Funnily enough, it’s not how we bring up children, or educate ourselves. When we bring up a child, most of us have some kind of vague or not so vague moral code in mind. We reward kind and helpful behaviour, and we punish selfish and mean actions. We don’t tend to give more of the same to a child who has eaten the first half of the packet of biscuits, or encourage a brother to hit his sister yet again. We have a goal of some form of moral formation in mind.

Yet, despite our confusion over which virtues to encourage, we need some kind of moral guidance for our wandering and flawed hearts, linked to eyes that are tempted to feast on things that fascinate but are not good for us. Like a glutton who cannot stop eating, even if these sites don’t themselves push extreme violence, pornography, aggression, they offer enough of the soft version of these to draw you in. And it’s not hard to find sites that will take you deeper into the darkness. And those sites will already know the way you are thinking and desiring and are ready to pull you in deeper into the mire.
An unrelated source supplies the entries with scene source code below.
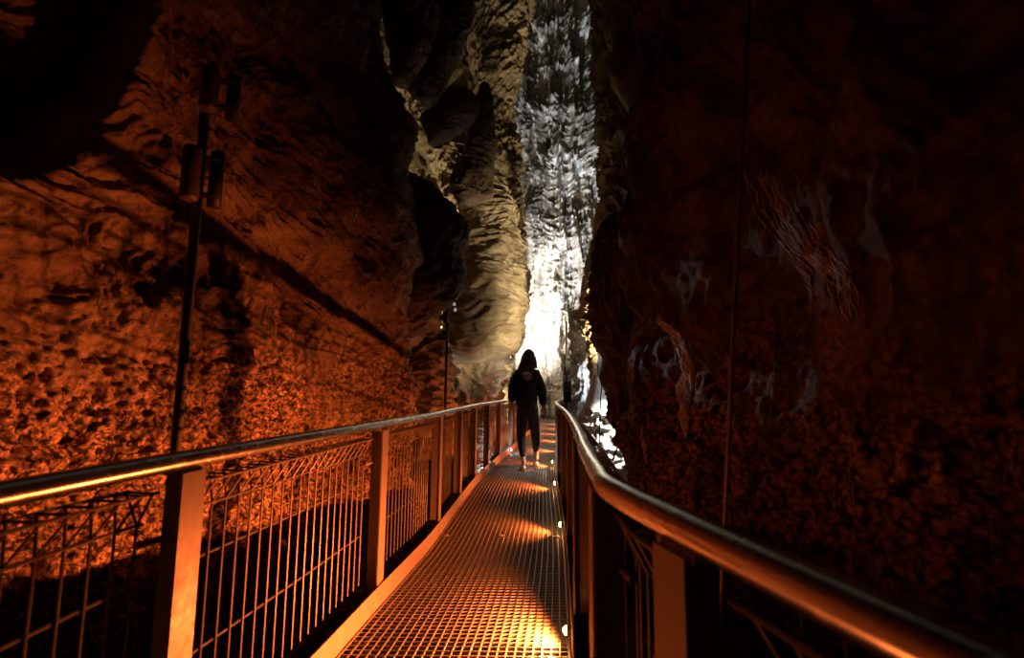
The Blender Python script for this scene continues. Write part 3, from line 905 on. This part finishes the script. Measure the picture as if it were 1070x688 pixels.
ed = [('pelvis', 'waist'), ('waist', 'chest'), ('chest', 'neck'), ('neck', 'skull'), ('skull', 'crown'), ('chest', 'shl'), ('shl', 'ell'), ('ell', 'wrl'), ('wrl', 'pal'),
      ('chest', 'shr'), ('shr', 'elr'), ('elr', 'wrr'), ('wrr', 'par'), ('pelvis', 'hpl'), ('hpl', 'knl'), ('knl', 'anl'), ('anl', 'htl'), ('pelvis', 'hpr'), ('hpr', 'knr'), ('knr', 'anr'), ('anr', 'htr')]
E = [(I[a], I[c]) for a, c in ed]
# fingers and thumb for both hands
for sd, pal, wr in ((-1, 'pal', 'wrl'), (1, 'par', 'wrr')):
    p = pos[I[pal]]; dirv = (p - pos[I[wr]]).normalized()
    for k, (off, ln) in enumerate(((-.030, .068), (-.010, .078), (.011, .074), (.030, .058))):
        i0 = len(pos)
        a1 = p + Y * off + dirv * .030; a2 = a1 + dirv * ln * .5 + X * (-sd * .006); a3 = a1 + dirv * ln * .85 + X * (-sd * .024)
        pos += [a1, a2, a3]; rad += [.0095, .0085, .007]
        E += [(I[pal], i0), (i0, i0 + 1), (i0 + 1, i0 + 2)]
    i0 = len(pos); t0 = p + Y * .036 - dirv * .01 + X * (-sd * .012)
    pos += [t0, t0 + dirv * .03 + Y * .018 - X * sd * .006, t0 + dirv * .055 + Y * .02 - X * sd * .012]; rad += [.011, .010, .008]
    E += [(I[pal], i0), (i0, i0 + 1), (i0 + 1, i0 + 2)]
skin('body', pos, E, rad, SKIN)


def sub_skin(name, keys, extra, mat, edges, sub=2):
    ps = []; rs = []; idx = {}
    for k, r in keys:
        idx[k] = len(ps); ps.append(extra.get(k, pos[I[k]] if k in I else None)); rs.append(r)
    return skin(name, ps, [(idx[a], idx[c]) for a, c in edges], rs, mat)


hem = w3(550.3, 429, .0); mid = w3(550, 414)
ex = {'hem': hem, 'mid': mid, 'cufl': w3(534.4, 420.5, .03), 'cufr': w3(568.5, 424.5, .04), 'yoke': w3(550.7, 388.5, .01), 'col': w3(551.3, 384.5, .0),
      'chest': w3(550, 396, .01), 'waist': w3(550, 406), 'shl': w3(540.5, 391.5), 'shr': w3(560.3, 391.5)}
sub_skin('hoodie', [('chest', (.185, .13)), ('yoke', (.135, .10)), ('col', (.085, .08)), ('waist', (.165, .12)), ('mid', (.168, .125)), ('hem', (.175, .135)),
                    ('shl', (.088, .088)), ('ell', (.078, .078)), ('cufl', (.056, .058)), ('shr', (.088, .088)), ('elr', (.076, .076)), ('cufr', (.054, .058))],
         ex, HOOD, [('chest', 'yoke'), ('yoke', 'col'), ('chest', 'waist'), ('waist', 'mid'), ('mid', 'hem'), ('chest', 'shl'), ('shl', 'ell'), ('ell', 'cufl'), ('chest', 'shr'), ('shr', 'elr'), ('elr', 'cufr')])
ex = {'pelvis': w3(551.2, 413), 'cl': w3(546.6, 478.5, -.055), 'cr': w3(561, 475, .23), 'tl': w3(545.4, 441), 'tr': w3(558, 441, .06), 'cfl': w3(545, 463, -.01), 'cfr': w3(560.5, 462, .16)}
sub_skin('leggings', [('pelvis', (.12, .10)), ('hpl', .088), ('tl', .082), ('knl', .070), ('cfl', .066), ('cl', .046), ('hpr', .088), ('tr', .082), ('knr', .070), ('cfr', .064), ('cr', .046)],
         ex, LEG, [('pelvis', 'hpl'), ('hpl', 'tl'), ('tl', 'knl'), ('knl', 'cfl'), ('cfl', 'cl'), ('pelvis', 'hpr'), ('hpr', 'tr'), ('tr', 'knr'), ('knr', 'cfr'), ('cfr', 'cr')])
# shoes
for px, dy in ((546.6, -.10), (561.3, .22)):
    x0 = at(px, 470, PD).x
    vs, fs = [], []
    sec = [(0, .028, .045, .018), (.03, .036, .07, .0), (.08, .037, .078, .0), (.13, .038, .062, .0), (.19, .046, .045, .0), (.24, .042, .035, .002), (.27, .022, .022, .006)]
    n = 16
    for yy, wx, h, z0 in sec:
        for k in range(n):
            a = 2 * math.pi * k / n
            vs.append(Vector((x0 + math.cos(a) * wx, PD + dy + yy, max(.002 + z0, z0 + h / 2 + math.sin(a) * h / 2 * 1.15))))
    for i in range(len(sec) - 1):
        for k in range(n): fs.append((i * n + k, i * n + (k + 1) % n, (i + 1) * n + (k + 1) % n, (i + 1) * n + k))
    fs.append(tuple(range(n))[::-1]); q = (len(sec) - 1) * n; fs.append(tuple(range(q, q + n)))
    o = link('shoe', vs, fs, SHOE, per, True); ss = o.modifiers.new('s', 'SUBSURF'); ss.levels = 1; ss.render_levels = 2
# hair: long, parted over both shoulders, head turned to the right
rows = [(364.8, .012, .012, 552.6), (366, .045, .055, 552.6), (368.5, .075, .088, 552.6), (372, .093, .105, 552.4), (376, .099, .11, 551.8), (380, .105, .105, 551), (384, .118, .095, 550.2),
        (388, .118, .08, 549.2), (391.5, .085, .055, 547.5), (394, .04, .03, 546)]
vs, fs = [], []; n = 48
for py, a, b_, cx in rows:
    p = w3(cx, py, -.015 if py < 380 else -.055)
    for k in range(n):
        w = 2 * math.pi * k / n; rr = 1 + .045 * math.sin(k * 5.3) + .03 * math.sin(k * 2.1 + py)
        vs.append(p + X * math.cos(w) * a * rr + Y * math.sin(w) * b_ * rr)
for i in range(len(rows) - 1):
    for k in range(n): fs.append((i * n + k, (i + 1) * n + k, (i + 1) * n + (k + 1) % n, i * n + (k + 1) % n))
fs.append(tuple(range(n))); q = (len(rows) - 1) * n; fs.append(tuple(range(q, q + n))[::-1])
o = link('hair', vs, fs, HAIR, per, True); ss = o.modifiers.new('s', 'SUBSURF'); ss.levels = 1; ss.render_levels = 2
m = MB()
for k in range(10):
    a0 = 543.5 + k * .35; m.tube([w3(a0 + 2, 379, -.05 - .003 * k), w3(a0 - .5, 384, -.06), w3(a0 - 1.6, 388 + (k % 3), -.09)], [.009, .009, .002], 6)
AUB = metal_mat('auburn_hair', (.10, .035, .018), .45, 0)
m.build('hair_strands', AUB, per, True)
m = MB()
for k in range(8):
    a0 = 557.6 + k * .28; m.tube([w3(a0 - .6, 373, -.02 - .004 * k), w3(a0 + .5, 379, -.04), w3(a0 + 1.2, 385 + (k % 3) * .6, -.085)], [.010, .012, .003], 6)
m.build('hair_strands', AUB, per, True)
# turned face: cheek, nose and jaw showing past the hair on the right are part of the body; ear and face features
# pale arched print on the back of the hoodie
m = MB()


def stroke(p, q, r=.0065):
    m.tube([p, q], r, 5)


cx, cy = 550.4, 393.6
yb = -.148
for i in range(7):  # arched row of block characters
    a = R(28) - i * R(56) / 6
    ox = -math.sin(a) * 8.2; oy = -math.cos(a) * 8.2 + 5.6
    def g(u, v):
        c_, s_ = math.cos(-a), math.sin(-a)
        X_ = ox + u * c_ - v * s_; Y_ = oy + u * s_ + v * c_
        return w3(cx + X_, cy - .5 + Y_, yb)
    h_ = 1.5; w_ = .5
    shapes = [[(-w_, h_), (-w_, -h_), (w_, -h_), (w_, 0), (-w_, 0)], [(-w_, h_), (0, -h_), (w_, h_)], [(-w_, -h_), (w_, -h_), (w_, h_), (-w_, h_), (-w_, -h_)],
              [(w_, -h_), (-w_, -h_), (-w_, h_), (w_, h_)], [(-w_, h_), (-w_, -h_), (w_, -h_), (w_, h_)], [(-w_, -h_), (-w_, h_), (w_, h_)], [(w_, -h_), (-w_, -h_), (-w_, 0), (w_, 0), (w_, h_), (-w_, h_)]]
    s_ = shapes[i]
    for p, q in zip(s_, s_[1:]): stroke(g(*p), g(*q))
for k in range(20):
    a, c_ = 2 * math.pi * k / 20, 2 * math.pi * (k + 1) / 20
    stroke(w3(cx + .6 + math.cos(a) * 4.2, cy + 1.6 + math.sin(a) * 2.0, yb), w3(cx + .6 + math.cos(c_) * 4.2, cy + 1.6 + math.sin(c_) * 2.0, yb), .005)
    stroke(w3(cx + .6 + math.cos(a) * 1.7, cy + 1.6 + math.sin(a) * 1.0, yb), w3(cx + .6 + math.cos(c_) * 1.7, cy + 1.6 + math.sin(c_) * 1.0, yb), .005)
po = m.build('back_print', PRINT, per)

# ------------------------------------------------------------------ world and view
wd = bpy.data.worlds.new('world'); SC.world = wd; wd.use_nodes = True
wd.node_tree.nodes['Background'].inputs[0].default_value = (.5, .38, .3, 1)
wd.node_tree.nodes['Background'].inputs[1].default_value = .0012
vs_ = SC.view_settings
vs_.view_transform = 'Standard'; vs_.look = 'None'; vs_.gamma = 1; vs_.use_curve_mapping = False
vs_.exposure = 0.0
SC.cycles.use_denoising = True
SC.cycles.max_bounces = 6; SC.cycles.diffuse_bounces = 3; SC.cycles.glossy_bounces = 3
SC.cycles.sample_clamp_indirect = 4
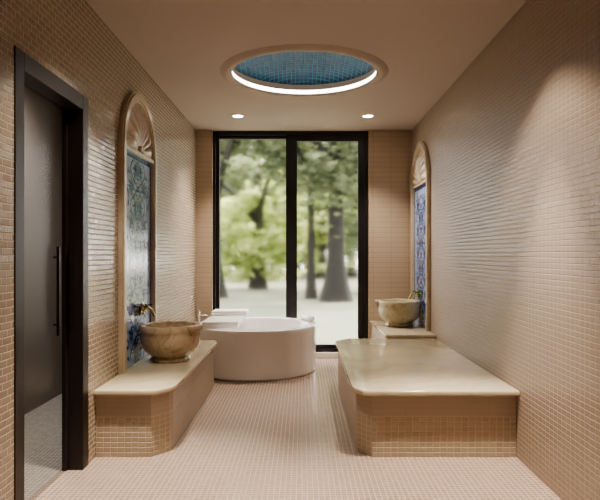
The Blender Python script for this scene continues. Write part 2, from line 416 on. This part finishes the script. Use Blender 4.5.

The problem is not so much with the algorithm. It is with us. Netflix’s documentary, ‘The Social Dilemma’ quotes an alarming statistic - that fake news spreads six times faster than the truth. The reason is not hard to find. We are fascinated by the sensational and alarming rather than something a little more ordinary yet which happens to be true. As one person in the documentary put it: “The internet has a bias towards false information. Because false information makes more money. The truth is boring.”

The moral philosopher Gilbert Meilaender wrote:

“Successful moral education requires a community which does not hesitate to inculcate virtue in the young, which does not settle for the discordant opinions of alternative visions of the good, which worries about what the stories of its poets teach.”

It matters what we feed our souls with. It matters what stories we allow ourselves to be told.

The purveyors of social media are not innocent in this as they do exploit our worst tendencies, but in the end they simply confirm us in our own moral confusion. Yet it does point up the problem in the liberal ideal of leaving ethical decisions entirely up to the individual, to give entirely free choice without any guidance, because with our crooked hearts, it will always end up feeding the darker sides of our characters without a corresponding pull in the other direction, something which Christians called divine Grace.

St Paul wrote to the small group of Christians in Philippi, surrounded by the highly sexualised and violent culture of the Roman empire: “whatever is true, whatever is honourable, whatever is just, whatever is pure, whatever is pleasing, whatever is commendable, if there is any excellence and if there is anything worthy of praise, think about these things.”

I’m not saying don’t watch TikTok. But here’s an idea. Why not try to make it into a morally forming version of what you want to be, not what you are? Exercise a bit of moral direction yourself. If you see a video which you know in your conscience is not good, or is spreading lies, swipe it away quickly. If you see something positive, dwell on it.

If you approach it this way, you might just be able to persuade the algorithm to shape you in good ways and not the bad. It could become a means of growing in goodness, but only if you want it to be.